O parecer foi avalizado pelo consultor-geral da União, Ronaldo Vieira Júnior, e, por último, pelo tanto ontem como hoje advogado-geral da União, ministro Luís Inácio Adams. Até Lula sair da presidência o trem não andou. Mas o lobby sim.
“Eles já trouxeram a solução pronta”, contou o petista João Paulo Cunha quando ainda era deputado federal por São Paulo - hoje ele está em prisão domiciliar por ter sido condenado na Ação Penal 470, mais conhecida por mensalão. “Como eu acho a causa justa, acatei e encaminhei.”
Eles, no caso, é a Comissão Nacional pró-PFF. A “solução pronta” foi uma emenda jabuti à Medida Provisória 527, que alterava a organização da Presidência da República e dos Ministérios.
A presidente Dilma Rousseff a mandou para o Congresso em março de 2011. Ao tratar do Ministério da Justiça, a MP incluía, como um de seus órgãos, o Departamento de Polícia Ferroviária Federal. Transformada a MP em lei, era só aguardar que o governo abrisse concurso público para preencher as vagas do novo DPFF.
Encaixe - A emenda levada a João Paulo Cunha lotava no DPFF, em primeira viagem, os agentes de segurança celetistas das três empresas ferroviárias. Acatada e encaminhada, ela encaixou-se como um parágrafo-jabuti em uma emenda aditiva à MP 527. “Nada mais justo que efetivar primeiro os que já estavam no sistema - e depois fazer concurso público para os novos”, disse ao Estado o senador Paulo Paim (PT-RS), outro baluarte no apoio à categoria.
Paim ainda se emociona com a lembrança de uma foto de 2012 - onde confraterniza com dezenas de candidatos à PFF. “É uma luta justa”, afirmou o senador. “Ao sancionar o parágrafo, a presidente Dilma deu um grande sinal para valorizar o sucateado sistema ferroviário brasileiro.”
É comum, antes de sancionar uma lei, que a Presidência da República consulte a Advocacia Geral da União. É o que foi feito com a 12.462. A AGU reiterou, então, que o parágrafo era inconstitucional. Mesmo assim, exercendo seu soberano direito presidencial, a presidente Dilma sancionou o texto.
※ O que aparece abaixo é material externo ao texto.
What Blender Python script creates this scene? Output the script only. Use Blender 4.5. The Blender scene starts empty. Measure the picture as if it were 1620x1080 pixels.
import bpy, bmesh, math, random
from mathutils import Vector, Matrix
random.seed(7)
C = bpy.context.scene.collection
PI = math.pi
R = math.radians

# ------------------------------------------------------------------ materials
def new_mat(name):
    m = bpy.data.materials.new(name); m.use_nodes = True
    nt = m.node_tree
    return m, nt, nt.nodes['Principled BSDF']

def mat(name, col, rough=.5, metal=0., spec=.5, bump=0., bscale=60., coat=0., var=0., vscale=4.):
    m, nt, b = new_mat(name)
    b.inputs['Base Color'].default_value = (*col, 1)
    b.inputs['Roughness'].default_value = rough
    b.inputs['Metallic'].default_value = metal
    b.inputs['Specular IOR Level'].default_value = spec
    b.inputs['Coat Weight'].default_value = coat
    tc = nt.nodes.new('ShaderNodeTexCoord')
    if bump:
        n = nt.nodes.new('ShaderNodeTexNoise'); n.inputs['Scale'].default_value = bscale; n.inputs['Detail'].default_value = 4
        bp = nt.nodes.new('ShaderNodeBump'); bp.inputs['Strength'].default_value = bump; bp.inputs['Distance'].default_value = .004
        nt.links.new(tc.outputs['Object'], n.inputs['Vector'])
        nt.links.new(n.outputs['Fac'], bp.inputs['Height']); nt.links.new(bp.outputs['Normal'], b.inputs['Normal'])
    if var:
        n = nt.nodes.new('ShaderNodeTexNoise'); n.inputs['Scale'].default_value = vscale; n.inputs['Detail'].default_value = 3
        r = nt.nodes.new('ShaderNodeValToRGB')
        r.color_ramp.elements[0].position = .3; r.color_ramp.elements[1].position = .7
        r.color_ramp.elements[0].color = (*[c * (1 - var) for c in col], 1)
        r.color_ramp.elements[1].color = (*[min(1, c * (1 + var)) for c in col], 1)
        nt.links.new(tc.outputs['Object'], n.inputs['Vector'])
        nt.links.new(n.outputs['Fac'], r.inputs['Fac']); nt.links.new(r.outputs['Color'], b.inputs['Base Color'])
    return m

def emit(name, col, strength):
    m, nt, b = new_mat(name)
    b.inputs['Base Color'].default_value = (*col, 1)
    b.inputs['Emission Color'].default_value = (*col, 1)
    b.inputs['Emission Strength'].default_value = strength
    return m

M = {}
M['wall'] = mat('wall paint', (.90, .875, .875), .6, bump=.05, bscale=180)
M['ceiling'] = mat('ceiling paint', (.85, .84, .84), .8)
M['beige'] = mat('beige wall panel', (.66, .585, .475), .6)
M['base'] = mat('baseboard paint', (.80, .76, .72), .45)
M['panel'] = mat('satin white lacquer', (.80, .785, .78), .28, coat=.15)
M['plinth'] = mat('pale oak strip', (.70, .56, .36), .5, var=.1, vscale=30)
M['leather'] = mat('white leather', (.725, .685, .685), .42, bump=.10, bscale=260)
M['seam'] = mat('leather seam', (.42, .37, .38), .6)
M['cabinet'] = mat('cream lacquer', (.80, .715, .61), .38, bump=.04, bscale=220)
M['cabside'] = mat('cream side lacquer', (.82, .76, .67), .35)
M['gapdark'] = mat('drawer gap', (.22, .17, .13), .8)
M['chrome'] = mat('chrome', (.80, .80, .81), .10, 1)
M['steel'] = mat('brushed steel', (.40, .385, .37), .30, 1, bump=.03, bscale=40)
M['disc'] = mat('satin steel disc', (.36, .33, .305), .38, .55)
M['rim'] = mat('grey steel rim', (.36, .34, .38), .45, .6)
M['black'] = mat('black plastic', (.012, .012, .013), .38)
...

“A AGU é um órgão consultivo, o parecer pela inconstitucionalidade é opinativo, e a presidente tem o direito de não concordar”, disse o advogado geral da União, ministro Luís Inácio Adams. “Não foi a primeira vez que ela não acatou. Em seu juízo, a presidente pondera considerações jurídicas, políticas, sociais e históricas, e toma a decisão que lhe aprouver.”
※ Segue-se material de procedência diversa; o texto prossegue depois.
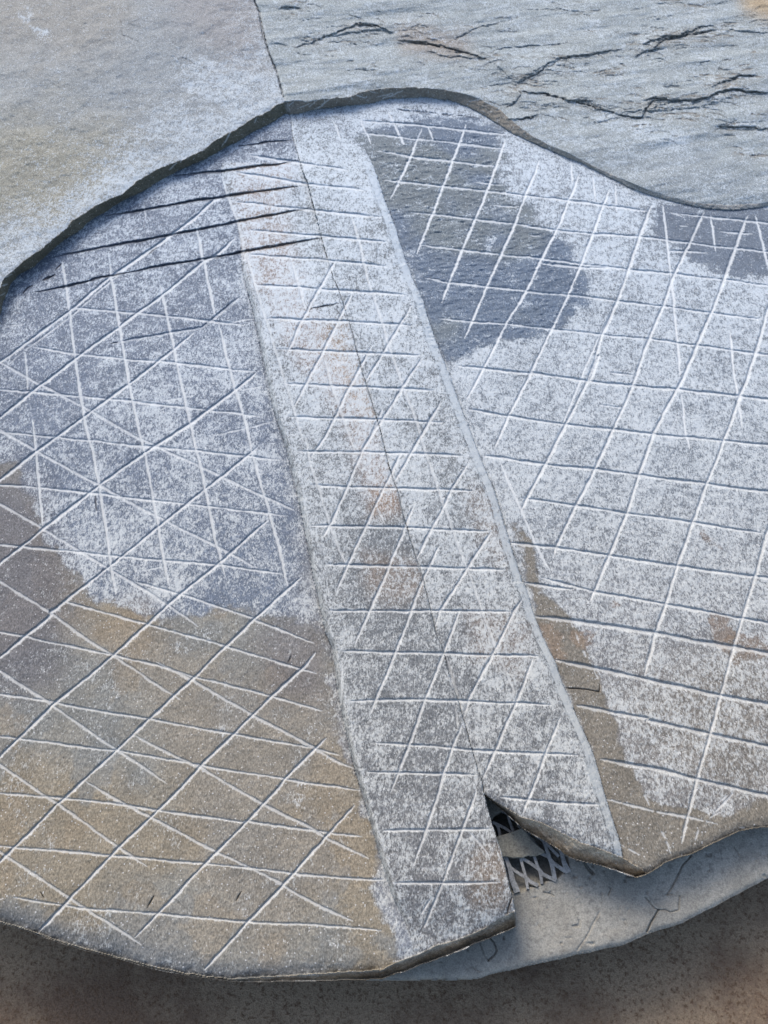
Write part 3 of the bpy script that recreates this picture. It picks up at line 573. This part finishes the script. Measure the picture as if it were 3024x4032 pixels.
def simple_mat(name, c1, c2, c3, scales, rough=.9, bump=.5, spots=None, bd=.002):
    m = bpy.data.materials.new(name); m.use_nodes = True; n = m.node_tree; L = n.links
    b = n.nodes['Principled BSDF']; b.inputs['Roughness'].default_value = rough; b.inputs['Specular IOR Level'].default_value = .2
    tc = n.nodes.new('ShaderNodeTexCoord')
    def noise(s, d):
        x = n.nodes.new('ShaderNodeTexNoise'); x.inputs['Scale'].default_value = s; x.inputs['Detail'].default_value = d; x.inputs['Roughness'].default_value = .62; L.new(tc.outputs['Object'], x.inputs['Vector']); return x
    a, f = noise(scales[0], 9), noise(scales[1], 5); a.inputs['Roughness'].default_value = .7
    r = n.nodes.new('ShaderNodeValToRGB'); r.color_ramp.elements[0].position = .42; r.color_ramp.elements[1].position = .58
    r.color_ramp.elements[0].color = (*s2l(c1), 1); r.color_ramp.elements[1].color = (*s2l(c2), 1); L.new(a.outputs[0], r.inputs[0])
    mr = n.nodes.new('ShaderNodeMapRange'); mr.inputs[1].default_value = .50; mr.inputs[2].default_value = .66; L.new(f.outputs[0], mr.inputs[0])
    mx = n.nodes.new('ShaderNodeMix'); mx.data_type = 'RGBA'; L.new(mr.outputs[0], mx.inputs[0]); L.new(r.outputs[0], mx.inputs[6]); mx.inputs[7].default_value = (*s2l(c3), 1)
    col = mx.outputs[2]
    if spots:
        for sc, lim, cc in spots:
            v = n.nodes.new('ShaderNodeTexVoronoi'); v.inputs['Scale'].default_value = sc; L.new(tc.outputs['Object'], v.inputs['Vector'])
            nz = noise(sc * 1.7, 3)
            ad = n.nodes.new('ShaderNodeMath'); ad.operation = 'MULTIPLY_ADD'; L.new(nz.outputs[0], ad.inputs[0]); ad.inputs[1].default_value = .5; L.new(v.outputs['Distance'], ad.inputs[2])
            lt = n.nodes.new('ShaderNodeMapRange'); L.new(ad.outputs[0], lt.inputs[0]); lt.inputs[1].default_value = lim; lt.inputs[2].default_value = lim - .05
            m2 = n.nodes.new('ShaderNodeMix'); m2.data_type = 'RGBA'; L.new(lt.outputs[0], m2.inputs[0]); L.new(col, m2.inputs[6]); m2.inputs[7].default_value = (*s2l(cc), 1); col = m2.outputs[2]
    wh = noise(520, 2); w2 = n.nodes.new('ShaderNodeMapRange'); L.new(wh.outputs[0], w2.inputs[0]); w2.inputs[1].default_value = .3; w2.inputs[2].default_value = .7; w2.inputs[3].default_value = .74; w2.inputs[4].default_value = 1.26
    cc_ = n.nodes.new('ShaderNodeCombineColor')
    for i in range(3): L.new(w2.outputs[0], cc_.inputs[i])
    m3 = n.nodes.new('ShaderNodeMix'); m3.data_type = 'RGBA'; m3.blend_type = 'MULTIPLY'; m3.inputs[0].default_value = 1.0; L.new(col, m3.inputs[6]); L.new(cc_.outputs[0], m3.inputs[7]); col = m3.outputs[2]
    L.new(col, b.inputs['Base Color'])
    bp = n.nodes.new('ShaderNodeBump'); bp.inputs['Strength'].default_value = bump; bp.inputs['Distance'].default_value = bd
    L.new(f.outputs[0], bp.inputs['Height']); L.new(bp.outputs[0], b.inputs['Normal'])
    return m
GROUND = simple_mat('stained_brown_floor', (106, 88, 72), (138, 120, 98), (96, 76, 58), (5, 210), .92, .8, [(230, .23, (70, 56, 44)), (150, .25, (170, 152, 126)), (48, .22, (164, 148, 124)), (24, .25, (176, 166, 146))], .004)
CEMENT = simple_mat('grey_cement', (127, 124, 115), (145, 142, 132), (118, 115, 107), (9, 150), .9, .4, [(95, .27, (98, 96, 88))])
METAL = simple_mat('dusty_galvanised_steel', (130, 130, 128), (150, 150, 146), (112, 112, 110), (30, 200), .6, .15)
CHIP = simple_mat('cement_flake', (122, 119, 108), (134, 131, 119), (104, 101, 92), (20, 180), .9, .3)

# ------------------------------------------------------------------ building meshes
def mesh_obj(name, verts, faces_flat, nper, mat, parent=None):
    me = bpy.data.meshes.new(name); nv = len(verts); nf = len(faces_flat) // nper
    me.vertices.add(nv); me.vertices.foreach_set('co', verts.astype(np.float32).ravel())
    me.loops.add(nf * nper); me.loops.foreach_set('vertex_index', faces_flat.astype(np.int32))
    me.polygons.add(nf); me.polygons.foreach_set('loop_start', np.arange(0, nf * nper, nper, dtype=np.int32))
    me.materials.append(mat); me.update(calc_edges=True)
    o = bpy.data.objects.new(name, me); COL.objects.link(o)
    if parent: o.parent = parent
    return o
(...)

A AGU mandou para o ministro Luiz Fux, defendendo a sanção da presidente Dilma, um arrazoado diverso dos pareceres anteriores - defendendo a constitucionalidade do que já considerara inconstitucional. “A lei manda que em casos como esses a AGU defenda a Presidência”, afirmou Adams. “E eu devo admitir, neste caso, que há precedentes jurídicos semelhantes que permitem admitir a constitucionalidade.”
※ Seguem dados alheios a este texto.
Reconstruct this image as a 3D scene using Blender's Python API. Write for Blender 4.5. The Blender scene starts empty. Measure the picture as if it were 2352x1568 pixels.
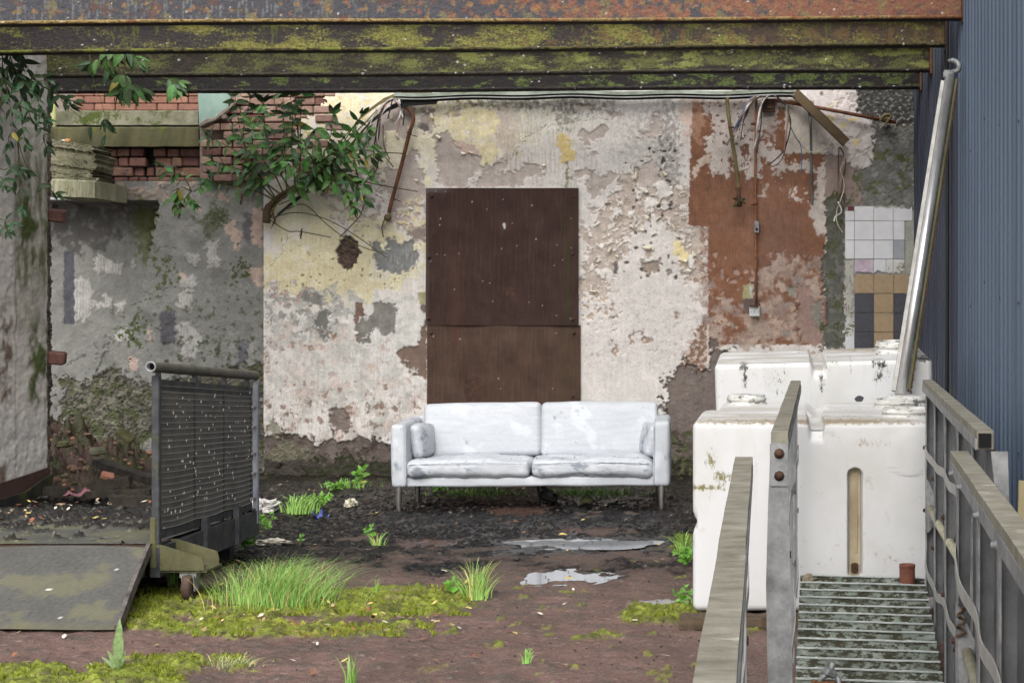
import bpy, math, random
import numpy as np
from mathutils import Vector, Matrix, Euler, Quaternion
random.seed(7); RNG = np.random.default_rng(11)
SC = bpy.context.scene
COL = SC.collection
R = math.radians
# ---------------------------------------------------------------- camera, sky, sun, exposure
FL, CX, CY, EYE = 3600.0, 1795.0, 705.0, 1.5      # survey units: focal length, vanishing point, eye height
cam_d = bpy.data.cameras.new('camera'); cam = bpy.data.objects.new('camera', cam_d); COL.objects.link(cam)
cam.location = (0, 0, EYE); cam.rotation_euler = (R(90), 0, 0)
cam_d.sensor_width = 36; cam_d.lens = 36*FL/2352
cam_d.shift_x = -(CX-1176)/2352; cam_d.shift_y = -(784-CY)/2352
cam_d.clip_start = 0.05; cam_d.clip_end = 3000
SC.camera = cam
SUN_EL, SUN_AZ = 43, 16                            # degrees; azimuth 0 = from behind the camera, minus = from the left
w = bpy.data.worlds.new('World'); SC.world = w; w.use_nodes = True
nt = w.node_tree; nt.nodes.clear()
sky = nt.nodes.new('ShaderNodeTexSky'); sky.sky_type = 'NISHITA'; sky.sun_disc = False
sky.sun_elevation = R(SUN_EL); sky.sun_rotation = R(180+SUN_AZ); sky.air_density = 1.0; sky.dust_density = 4.0; sky.ozone_density = 1.0
hs = nt.nodes.new('ShaderNodeHueSaturation'); hs.inputs['Saturation'].default_value = 0.22
bg = nt.nodes.new('ShaderNodeBackground'); bg.inputs['Strength'].default_value = 0.15
wo = nt.nodes.new('ShaderNodeOutputWorld')
nt.links.new(sky.outputs[0], hs.inputs['Color']); nt.links.new(hs.outputs[0], bg.inputs[0]); nt.links.new(bg.outputs[0], wo.inputs[0])
sd = bpy.data.lights.new('sun', 'SUN'); sd.energy = 1.5; sd.angle = R(42); sd.color = (1.0, 0.97, 0.93)
sun = bpy.data.objects.new('sun', sd); COL.objects.link(sun)
dv = Vector((math.sin(R(SUN_AZ))*math.cos(R(SUN_EL)), -math.cos(R(SUN_AZ))*math.cos(R(SUN_EL)), math.sin(R(SUN_EL))))
sun.rotation_euler = dv.to_track_quat('Z', 'Y').to_euler(); sun.location = (0, -5, 12)
vs = SC.view_settings; vs.view_transform = 'Standard'; vs.look = 'None'; vs.gamma = 1; vs.use_curve_mapping = False
vs.exposure = 0.75
SC.render.engine = 'CYCLES'
try:
    SC.cycles.use_denoising = True; SC.cycles.max_bounces = 6; SC.cycles.diffuse_bounces = 4
except Exception: pass
# ---------------------------------------------------------------- helpers
def P(u, v, Y): return ((u-CX)*Y/FL, Y, EYE-(v-CY)*Y/FL)
def PV(u, v, Y): return Vector(P(u, v, Y))
def GY(v, z=0.0): return FL*(EYE-z)/(v-CY)
def PG(u, v, z=0.0):
    Y = GY(v, z); return Vector(((u-CX)*Y/FL, Y, z))
def cp(x0, y0, pts, k=0.21973): return [(x0/1.7415+k*x, y0/1.7415+k*y) for x, y in pts]
DS = 0.12                                           # colours were noted a little too vivid; pull them towards grey
def lin(c):
    c = np.asarray(c, float)/255.0
    g = (c*np.array((.3, .55, .15))).sum(-1, keepdims=True); c = c*(1-DS)+g*DS
    return np.where(c <= 0.04045, c/12.92, ((c+0.055)/1.055)**2.4)
def L4(c, k=1.0):
    l = lin(c)*k; return (float(l[0]), float(l[1]), float(l[2]), 1.0)

BASES = {}
def thing(name, label, cat, loc=(0, 0, 0), group=None):
    o = bpy.data.objects.new(name, None); o.empty_display_size = 0.1; COL.objects.link(o)
    o.location = loc; o['label'] = label; o['category'] = cat
    if group: o['group'] = group
    BASES[o.name] = Vector(loc)
    return o
def adopt(o, parent):
    """child meshes are modelled in world coordinates"""
    o.parent = parent
    if parent.name in BASES: o.matrix_parent_inverse = Matrix.Translation(-BASES[parent.name])
    return o
def tag(o, label=None, cat=None, group=None, kind=None):
    if label: o['label'] = label
    if cat: o['category'] = cat
    if group: o['group'] = group
    if kind: o['kind'] = kind
    return o
def newmesh(name, verts, faces, mat=None, parent=None, smooth=False, col=None):
    me = bpy.data.meshes.new(name); me.from_pydata([tuple(v) for v in verts], [], faces)
    if smooth: me.polygons.foreach_set('use_smooth', np.ones(len(me.polygons), bool))
    if col is not None:
        a = me.color_attributes.new('Col', 'FLOAT_COLOR', 'POINT')
        c4 = np.ones((len(verts), 4), np.float32); c4[:, :3] = col; a.data.foreach_set('color', c4.ravel())
    me.update()
    o = bpy.data.objects.new(name, me); COL.objects.link(o)
    if mat: me.materials.append(mat)
    if parent is not None: adopt(o, parent)
    return o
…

Citou, como exemplo, o caso dos servidores e empregados públicos afastados na época do Governo Collor, afinal reintegrados. A semelhança é capenga - os pretendentes à PFF seguem em seus empregos, regularmente - mas tudo isso, agora, é o Supremo Tribunal Federal que irá decidir. Os autos da ADI 4708 estão conclusos para uma decisão do ministro Luiz Fux desde o dia 12 de agosto de 2014.